* [EXERCISE INSTRUCTIONS]: Copy each line of the data below with the word "pixels".

* [ENTRIES SUPPLIED]:

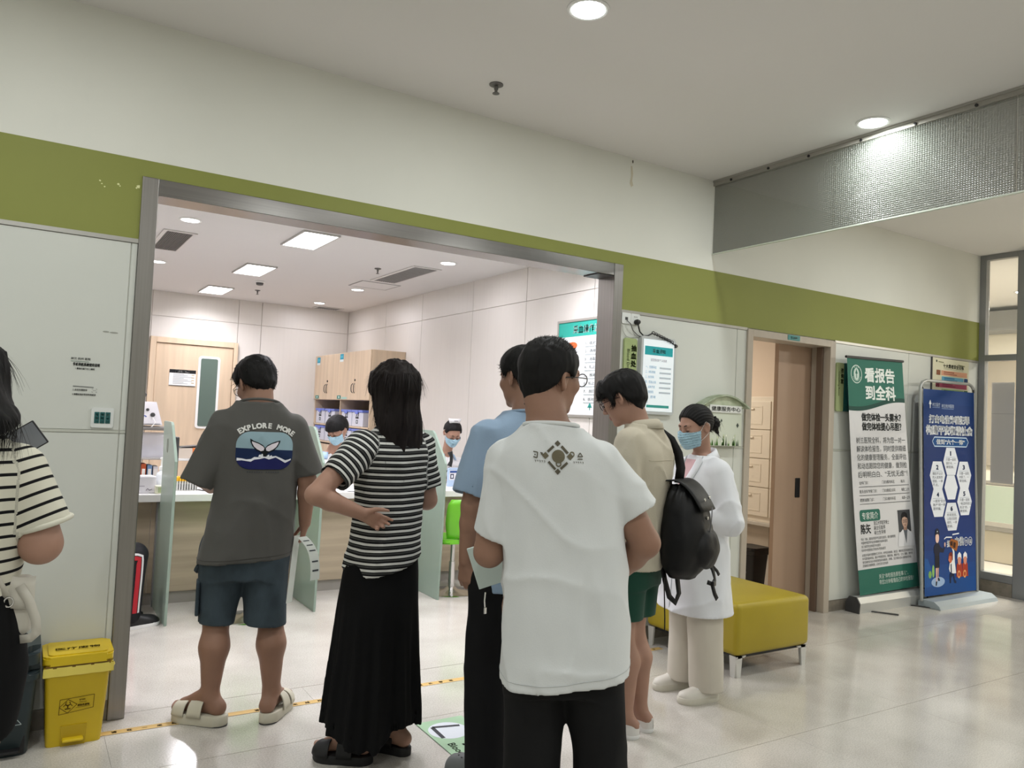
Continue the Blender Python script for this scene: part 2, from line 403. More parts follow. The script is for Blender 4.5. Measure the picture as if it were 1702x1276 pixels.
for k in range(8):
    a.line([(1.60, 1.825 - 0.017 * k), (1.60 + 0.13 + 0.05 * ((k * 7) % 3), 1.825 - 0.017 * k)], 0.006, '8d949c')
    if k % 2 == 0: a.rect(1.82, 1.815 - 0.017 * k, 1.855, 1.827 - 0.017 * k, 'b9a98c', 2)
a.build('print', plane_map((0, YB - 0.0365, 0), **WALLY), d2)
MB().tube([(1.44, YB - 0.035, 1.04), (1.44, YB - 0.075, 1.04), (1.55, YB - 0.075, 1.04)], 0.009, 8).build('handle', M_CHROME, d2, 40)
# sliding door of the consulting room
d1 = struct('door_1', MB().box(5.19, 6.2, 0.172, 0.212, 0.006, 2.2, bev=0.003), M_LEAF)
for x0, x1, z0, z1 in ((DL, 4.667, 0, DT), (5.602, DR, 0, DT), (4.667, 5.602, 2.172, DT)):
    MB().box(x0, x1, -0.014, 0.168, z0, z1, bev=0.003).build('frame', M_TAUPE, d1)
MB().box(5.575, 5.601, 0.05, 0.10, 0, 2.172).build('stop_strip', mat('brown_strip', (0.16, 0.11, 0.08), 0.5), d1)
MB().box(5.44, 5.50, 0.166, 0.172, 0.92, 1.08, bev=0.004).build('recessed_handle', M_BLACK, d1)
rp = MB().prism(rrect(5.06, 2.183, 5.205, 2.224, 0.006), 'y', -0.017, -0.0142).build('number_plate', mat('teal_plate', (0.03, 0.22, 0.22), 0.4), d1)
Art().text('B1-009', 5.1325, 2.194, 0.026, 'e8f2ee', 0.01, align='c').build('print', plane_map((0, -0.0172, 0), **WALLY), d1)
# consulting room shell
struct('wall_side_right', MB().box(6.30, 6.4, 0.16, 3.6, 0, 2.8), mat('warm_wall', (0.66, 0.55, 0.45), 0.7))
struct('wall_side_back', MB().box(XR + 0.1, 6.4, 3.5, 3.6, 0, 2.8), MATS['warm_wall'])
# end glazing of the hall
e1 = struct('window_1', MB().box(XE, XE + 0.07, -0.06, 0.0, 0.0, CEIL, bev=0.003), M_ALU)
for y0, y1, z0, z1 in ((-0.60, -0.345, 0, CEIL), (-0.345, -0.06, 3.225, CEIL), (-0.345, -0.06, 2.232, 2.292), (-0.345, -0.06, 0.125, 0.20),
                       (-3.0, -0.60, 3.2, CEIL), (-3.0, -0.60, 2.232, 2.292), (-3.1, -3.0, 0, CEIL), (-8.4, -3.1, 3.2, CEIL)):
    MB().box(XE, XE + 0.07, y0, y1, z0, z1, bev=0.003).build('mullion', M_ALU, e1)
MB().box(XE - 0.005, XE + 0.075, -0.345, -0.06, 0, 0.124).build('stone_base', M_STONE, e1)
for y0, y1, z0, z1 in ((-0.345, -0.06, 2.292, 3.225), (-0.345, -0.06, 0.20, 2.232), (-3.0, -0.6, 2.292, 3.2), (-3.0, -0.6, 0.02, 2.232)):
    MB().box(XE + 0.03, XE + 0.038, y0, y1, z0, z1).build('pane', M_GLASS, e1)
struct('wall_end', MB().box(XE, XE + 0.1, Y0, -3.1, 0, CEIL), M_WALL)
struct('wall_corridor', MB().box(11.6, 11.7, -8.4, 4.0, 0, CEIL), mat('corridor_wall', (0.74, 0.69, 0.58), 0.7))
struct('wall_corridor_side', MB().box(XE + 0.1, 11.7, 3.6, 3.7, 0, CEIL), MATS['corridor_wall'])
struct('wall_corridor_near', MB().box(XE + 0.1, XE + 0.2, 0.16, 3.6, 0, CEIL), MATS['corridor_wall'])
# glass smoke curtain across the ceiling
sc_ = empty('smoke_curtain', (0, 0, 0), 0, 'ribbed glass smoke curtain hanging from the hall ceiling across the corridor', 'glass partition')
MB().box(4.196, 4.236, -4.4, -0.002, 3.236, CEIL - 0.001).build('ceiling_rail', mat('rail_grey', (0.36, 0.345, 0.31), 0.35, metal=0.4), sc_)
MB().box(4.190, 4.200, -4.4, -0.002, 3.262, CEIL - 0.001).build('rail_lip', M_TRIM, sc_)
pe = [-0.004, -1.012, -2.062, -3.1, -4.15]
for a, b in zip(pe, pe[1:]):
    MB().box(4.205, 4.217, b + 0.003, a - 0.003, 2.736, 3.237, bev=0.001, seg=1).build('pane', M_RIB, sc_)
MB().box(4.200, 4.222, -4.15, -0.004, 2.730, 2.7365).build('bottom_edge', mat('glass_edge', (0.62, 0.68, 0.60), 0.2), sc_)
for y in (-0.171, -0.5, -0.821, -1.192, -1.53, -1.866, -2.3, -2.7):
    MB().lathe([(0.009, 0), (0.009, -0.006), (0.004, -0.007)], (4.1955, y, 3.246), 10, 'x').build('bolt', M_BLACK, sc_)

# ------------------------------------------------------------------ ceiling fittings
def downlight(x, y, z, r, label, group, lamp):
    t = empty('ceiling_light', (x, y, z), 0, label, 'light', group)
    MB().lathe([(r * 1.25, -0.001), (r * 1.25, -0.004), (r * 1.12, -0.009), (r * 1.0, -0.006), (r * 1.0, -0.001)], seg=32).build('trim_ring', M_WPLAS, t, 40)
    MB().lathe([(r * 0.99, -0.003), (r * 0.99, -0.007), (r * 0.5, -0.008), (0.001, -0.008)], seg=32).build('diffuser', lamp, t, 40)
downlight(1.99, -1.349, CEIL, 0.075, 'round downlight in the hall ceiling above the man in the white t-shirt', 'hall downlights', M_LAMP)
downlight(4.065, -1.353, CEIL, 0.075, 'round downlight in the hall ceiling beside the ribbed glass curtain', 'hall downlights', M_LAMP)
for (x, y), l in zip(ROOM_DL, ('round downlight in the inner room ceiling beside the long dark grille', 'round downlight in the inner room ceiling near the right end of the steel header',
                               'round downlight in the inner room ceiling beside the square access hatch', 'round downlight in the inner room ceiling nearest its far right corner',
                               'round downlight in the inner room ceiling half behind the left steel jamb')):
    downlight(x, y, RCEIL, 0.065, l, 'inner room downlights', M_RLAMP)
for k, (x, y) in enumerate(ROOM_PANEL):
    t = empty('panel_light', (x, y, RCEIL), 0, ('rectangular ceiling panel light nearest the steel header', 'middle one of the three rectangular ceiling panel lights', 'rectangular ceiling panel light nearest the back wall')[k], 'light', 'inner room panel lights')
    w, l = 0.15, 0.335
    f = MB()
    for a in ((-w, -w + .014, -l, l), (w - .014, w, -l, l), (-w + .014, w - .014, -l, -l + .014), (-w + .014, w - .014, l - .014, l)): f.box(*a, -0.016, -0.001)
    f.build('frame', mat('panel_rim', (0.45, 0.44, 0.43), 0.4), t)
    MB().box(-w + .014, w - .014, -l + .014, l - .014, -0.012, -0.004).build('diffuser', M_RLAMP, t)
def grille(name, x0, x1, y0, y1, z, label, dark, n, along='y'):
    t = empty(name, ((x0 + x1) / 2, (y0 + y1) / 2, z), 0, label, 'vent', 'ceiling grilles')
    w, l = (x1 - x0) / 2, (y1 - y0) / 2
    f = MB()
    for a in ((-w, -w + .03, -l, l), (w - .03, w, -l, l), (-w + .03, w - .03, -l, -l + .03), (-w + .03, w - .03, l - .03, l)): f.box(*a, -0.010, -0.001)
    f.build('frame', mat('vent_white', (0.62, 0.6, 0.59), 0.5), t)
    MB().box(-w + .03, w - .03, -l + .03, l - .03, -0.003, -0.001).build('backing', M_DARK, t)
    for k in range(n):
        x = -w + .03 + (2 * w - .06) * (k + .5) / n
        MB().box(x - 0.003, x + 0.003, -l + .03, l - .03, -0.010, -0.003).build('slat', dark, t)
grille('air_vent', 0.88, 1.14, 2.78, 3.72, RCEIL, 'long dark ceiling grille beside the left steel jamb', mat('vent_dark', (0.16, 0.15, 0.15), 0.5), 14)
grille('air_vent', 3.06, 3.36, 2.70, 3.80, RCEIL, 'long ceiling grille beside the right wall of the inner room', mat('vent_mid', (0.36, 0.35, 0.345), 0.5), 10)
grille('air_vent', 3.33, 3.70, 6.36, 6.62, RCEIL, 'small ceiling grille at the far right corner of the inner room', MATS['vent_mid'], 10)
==
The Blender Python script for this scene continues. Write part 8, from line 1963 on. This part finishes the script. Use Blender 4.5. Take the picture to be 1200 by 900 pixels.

* [FULL OUTPUT]:
Continue the Blender Python script for this scene: part 2, from line 403. More parts follow. The script is for Blender 4.5. Measure the picture as if it were 1702x1276 pixels.
The Blender Python script for this scene continues. Write part 8, from line 1963 on. This part finishes the script. Use Blender 4.5. Take the picture to be 1200 by 900 pixels.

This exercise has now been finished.